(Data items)
━━━━━━━━

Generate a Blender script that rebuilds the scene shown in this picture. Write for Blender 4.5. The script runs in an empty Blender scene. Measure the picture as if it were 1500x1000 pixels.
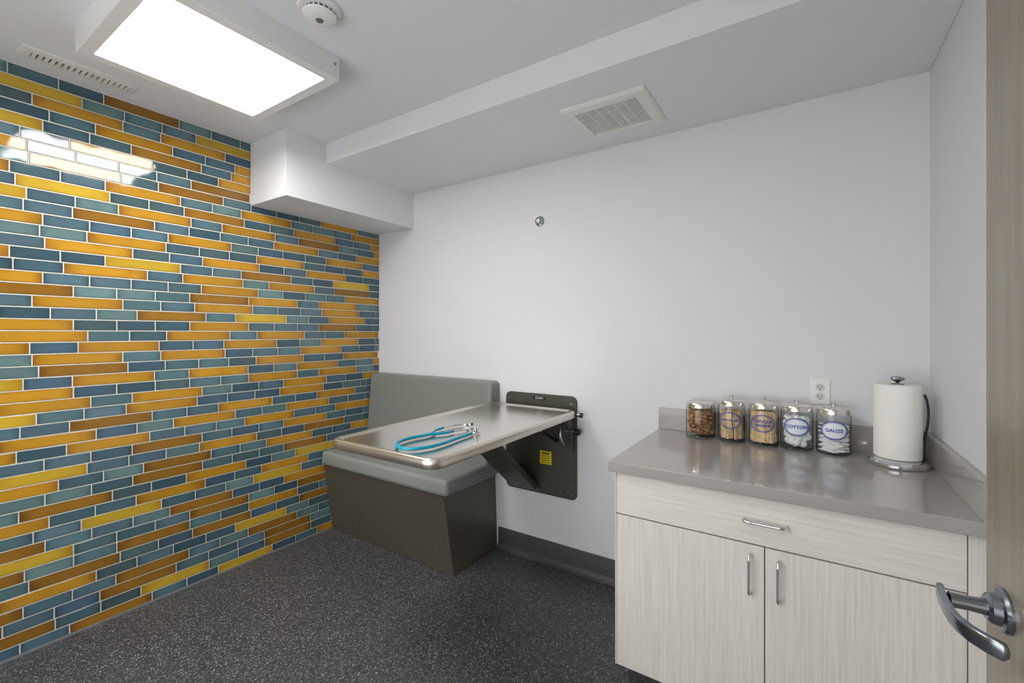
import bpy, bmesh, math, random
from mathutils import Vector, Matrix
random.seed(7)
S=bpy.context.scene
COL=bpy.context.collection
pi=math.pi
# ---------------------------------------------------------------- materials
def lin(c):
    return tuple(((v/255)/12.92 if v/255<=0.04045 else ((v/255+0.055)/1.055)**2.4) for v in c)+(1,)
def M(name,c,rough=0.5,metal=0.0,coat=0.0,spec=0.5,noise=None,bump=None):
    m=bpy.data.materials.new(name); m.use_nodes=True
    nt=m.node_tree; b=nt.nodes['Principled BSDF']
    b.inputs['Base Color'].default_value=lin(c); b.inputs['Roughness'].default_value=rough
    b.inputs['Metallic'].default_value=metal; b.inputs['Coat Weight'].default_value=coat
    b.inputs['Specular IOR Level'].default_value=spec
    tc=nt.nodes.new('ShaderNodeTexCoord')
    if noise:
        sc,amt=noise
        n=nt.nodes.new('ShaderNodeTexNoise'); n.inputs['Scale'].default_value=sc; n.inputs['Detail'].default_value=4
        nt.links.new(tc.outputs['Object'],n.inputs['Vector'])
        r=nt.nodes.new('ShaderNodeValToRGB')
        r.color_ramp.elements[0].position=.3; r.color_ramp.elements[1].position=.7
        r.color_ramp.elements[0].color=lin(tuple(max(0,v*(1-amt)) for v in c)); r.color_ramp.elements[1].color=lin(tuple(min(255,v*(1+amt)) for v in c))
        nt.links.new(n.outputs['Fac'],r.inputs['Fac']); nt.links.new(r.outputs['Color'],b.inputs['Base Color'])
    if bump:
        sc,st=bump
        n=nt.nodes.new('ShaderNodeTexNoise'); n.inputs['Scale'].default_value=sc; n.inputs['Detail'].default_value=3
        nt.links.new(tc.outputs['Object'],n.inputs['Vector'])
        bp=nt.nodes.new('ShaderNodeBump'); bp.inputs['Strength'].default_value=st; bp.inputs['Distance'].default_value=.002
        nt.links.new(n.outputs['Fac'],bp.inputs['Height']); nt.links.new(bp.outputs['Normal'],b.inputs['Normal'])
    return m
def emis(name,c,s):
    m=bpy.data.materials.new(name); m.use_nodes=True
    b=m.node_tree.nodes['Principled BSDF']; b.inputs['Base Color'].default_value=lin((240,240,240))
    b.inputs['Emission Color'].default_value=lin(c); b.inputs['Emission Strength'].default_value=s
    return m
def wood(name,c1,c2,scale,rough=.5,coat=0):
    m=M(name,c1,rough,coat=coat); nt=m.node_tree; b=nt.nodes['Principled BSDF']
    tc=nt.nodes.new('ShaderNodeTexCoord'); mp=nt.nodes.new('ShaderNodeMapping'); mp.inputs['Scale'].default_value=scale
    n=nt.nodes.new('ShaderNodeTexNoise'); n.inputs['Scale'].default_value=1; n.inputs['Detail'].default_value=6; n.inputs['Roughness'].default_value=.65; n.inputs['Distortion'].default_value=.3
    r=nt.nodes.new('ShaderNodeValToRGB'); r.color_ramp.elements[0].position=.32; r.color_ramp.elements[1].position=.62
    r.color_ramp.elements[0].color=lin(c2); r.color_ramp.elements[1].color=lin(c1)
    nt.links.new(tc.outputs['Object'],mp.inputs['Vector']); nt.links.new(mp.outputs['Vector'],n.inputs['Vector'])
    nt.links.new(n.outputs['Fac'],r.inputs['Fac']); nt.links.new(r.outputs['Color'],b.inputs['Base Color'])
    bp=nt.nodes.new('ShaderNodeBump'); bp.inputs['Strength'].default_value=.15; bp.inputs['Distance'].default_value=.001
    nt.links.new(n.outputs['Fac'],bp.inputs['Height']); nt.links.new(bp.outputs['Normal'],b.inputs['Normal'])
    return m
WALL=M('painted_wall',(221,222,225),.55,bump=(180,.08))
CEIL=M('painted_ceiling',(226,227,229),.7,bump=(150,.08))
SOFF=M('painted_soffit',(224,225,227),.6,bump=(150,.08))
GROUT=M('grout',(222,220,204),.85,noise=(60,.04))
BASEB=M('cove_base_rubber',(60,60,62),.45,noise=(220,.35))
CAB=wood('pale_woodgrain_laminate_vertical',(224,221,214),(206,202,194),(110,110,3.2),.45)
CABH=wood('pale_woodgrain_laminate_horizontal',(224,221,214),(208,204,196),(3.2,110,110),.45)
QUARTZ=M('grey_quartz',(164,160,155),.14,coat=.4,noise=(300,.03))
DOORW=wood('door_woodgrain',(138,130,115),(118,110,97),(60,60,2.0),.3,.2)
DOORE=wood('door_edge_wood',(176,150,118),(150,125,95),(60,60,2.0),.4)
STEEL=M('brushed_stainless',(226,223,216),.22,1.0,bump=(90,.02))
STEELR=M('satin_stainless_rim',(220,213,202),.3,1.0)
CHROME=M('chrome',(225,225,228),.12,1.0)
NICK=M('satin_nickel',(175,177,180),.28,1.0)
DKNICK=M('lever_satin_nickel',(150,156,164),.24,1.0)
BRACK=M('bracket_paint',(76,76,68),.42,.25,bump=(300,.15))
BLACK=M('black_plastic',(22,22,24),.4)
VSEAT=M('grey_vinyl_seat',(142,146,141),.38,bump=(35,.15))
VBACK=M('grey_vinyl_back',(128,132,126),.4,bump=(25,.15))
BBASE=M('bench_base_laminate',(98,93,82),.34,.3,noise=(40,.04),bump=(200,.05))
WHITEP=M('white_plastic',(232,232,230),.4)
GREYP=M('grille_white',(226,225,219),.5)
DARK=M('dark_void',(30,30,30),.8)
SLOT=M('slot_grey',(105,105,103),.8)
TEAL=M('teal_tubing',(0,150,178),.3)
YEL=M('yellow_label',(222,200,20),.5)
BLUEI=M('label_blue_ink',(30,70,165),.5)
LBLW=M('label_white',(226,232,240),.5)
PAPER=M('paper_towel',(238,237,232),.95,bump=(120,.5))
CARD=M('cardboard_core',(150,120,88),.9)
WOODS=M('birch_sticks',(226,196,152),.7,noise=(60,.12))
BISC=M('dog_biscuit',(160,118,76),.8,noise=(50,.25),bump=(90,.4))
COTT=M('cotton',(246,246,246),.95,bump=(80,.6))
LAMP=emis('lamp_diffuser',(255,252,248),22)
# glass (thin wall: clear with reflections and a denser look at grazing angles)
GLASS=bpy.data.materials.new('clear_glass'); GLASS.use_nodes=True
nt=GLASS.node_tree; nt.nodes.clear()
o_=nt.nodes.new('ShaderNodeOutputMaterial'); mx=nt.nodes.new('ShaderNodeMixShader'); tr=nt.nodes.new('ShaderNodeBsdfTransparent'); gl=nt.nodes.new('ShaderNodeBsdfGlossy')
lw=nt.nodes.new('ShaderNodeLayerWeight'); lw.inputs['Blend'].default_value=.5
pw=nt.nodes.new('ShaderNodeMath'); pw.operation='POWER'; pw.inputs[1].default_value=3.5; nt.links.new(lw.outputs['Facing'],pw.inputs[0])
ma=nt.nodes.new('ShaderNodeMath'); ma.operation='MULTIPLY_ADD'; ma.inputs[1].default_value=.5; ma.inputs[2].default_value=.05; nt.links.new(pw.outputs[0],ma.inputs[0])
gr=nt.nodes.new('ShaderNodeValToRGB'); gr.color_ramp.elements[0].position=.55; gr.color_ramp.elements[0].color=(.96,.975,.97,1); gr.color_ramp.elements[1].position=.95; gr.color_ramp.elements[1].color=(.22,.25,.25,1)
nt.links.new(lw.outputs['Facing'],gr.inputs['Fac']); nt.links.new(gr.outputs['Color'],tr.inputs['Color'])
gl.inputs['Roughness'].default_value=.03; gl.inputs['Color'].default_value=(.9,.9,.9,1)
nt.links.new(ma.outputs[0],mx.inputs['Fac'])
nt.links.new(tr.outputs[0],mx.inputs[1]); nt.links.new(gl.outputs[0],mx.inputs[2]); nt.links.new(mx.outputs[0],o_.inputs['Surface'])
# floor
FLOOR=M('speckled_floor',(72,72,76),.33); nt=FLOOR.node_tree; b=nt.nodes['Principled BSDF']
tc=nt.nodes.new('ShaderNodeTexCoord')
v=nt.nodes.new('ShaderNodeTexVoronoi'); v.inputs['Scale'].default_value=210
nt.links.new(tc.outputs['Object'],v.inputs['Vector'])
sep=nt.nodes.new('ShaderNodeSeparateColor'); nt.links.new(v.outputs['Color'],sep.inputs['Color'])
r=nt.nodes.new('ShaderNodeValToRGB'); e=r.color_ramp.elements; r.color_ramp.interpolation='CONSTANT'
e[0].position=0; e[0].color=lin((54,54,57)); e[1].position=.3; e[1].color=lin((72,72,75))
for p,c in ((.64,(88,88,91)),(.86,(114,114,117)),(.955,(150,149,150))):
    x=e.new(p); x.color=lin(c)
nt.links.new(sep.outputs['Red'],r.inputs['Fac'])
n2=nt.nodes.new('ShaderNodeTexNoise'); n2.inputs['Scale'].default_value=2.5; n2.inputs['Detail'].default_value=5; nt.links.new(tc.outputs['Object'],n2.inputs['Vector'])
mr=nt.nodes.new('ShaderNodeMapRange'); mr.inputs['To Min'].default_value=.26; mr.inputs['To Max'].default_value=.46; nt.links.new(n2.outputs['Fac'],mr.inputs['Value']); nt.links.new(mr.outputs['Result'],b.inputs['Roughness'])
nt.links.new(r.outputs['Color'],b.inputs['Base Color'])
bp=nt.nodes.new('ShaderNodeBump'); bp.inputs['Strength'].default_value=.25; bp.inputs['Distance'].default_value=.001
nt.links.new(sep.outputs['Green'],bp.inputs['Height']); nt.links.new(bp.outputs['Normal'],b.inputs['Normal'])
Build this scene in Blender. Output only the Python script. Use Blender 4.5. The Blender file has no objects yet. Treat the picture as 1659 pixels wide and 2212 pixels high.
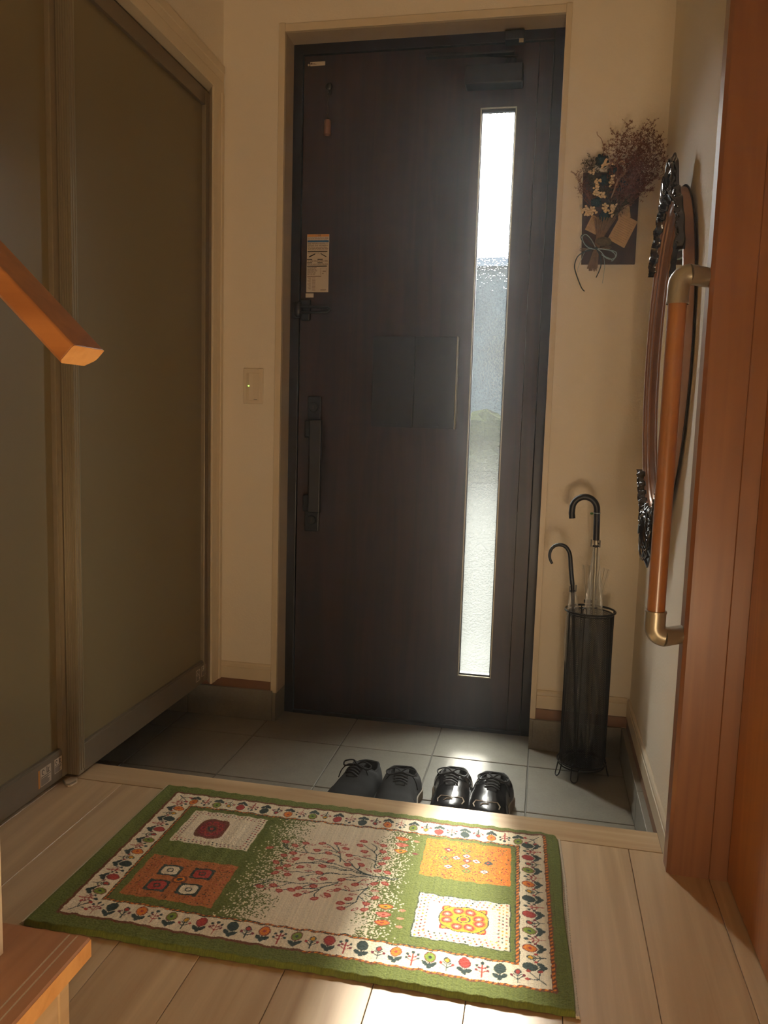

━━━━━━━━

▶ [TASK REQUIREMENTS]
Copy each line of the listing in which the word "pixels" can be found.

▶ [WORKED SOLUTION]
Generate a Blender script that rebuilds the scene shown in this picture. Write for Blender 4.5. The script runs in an empty Blender scene. Measure the picture as if it were 1500x1000 pixels.
Build this scene in Blender. Output only the Python script. Use Blender 4.5. The Blender file has no objects yet. Treat the picture as 1659 pixels wide and 2212 pixels high.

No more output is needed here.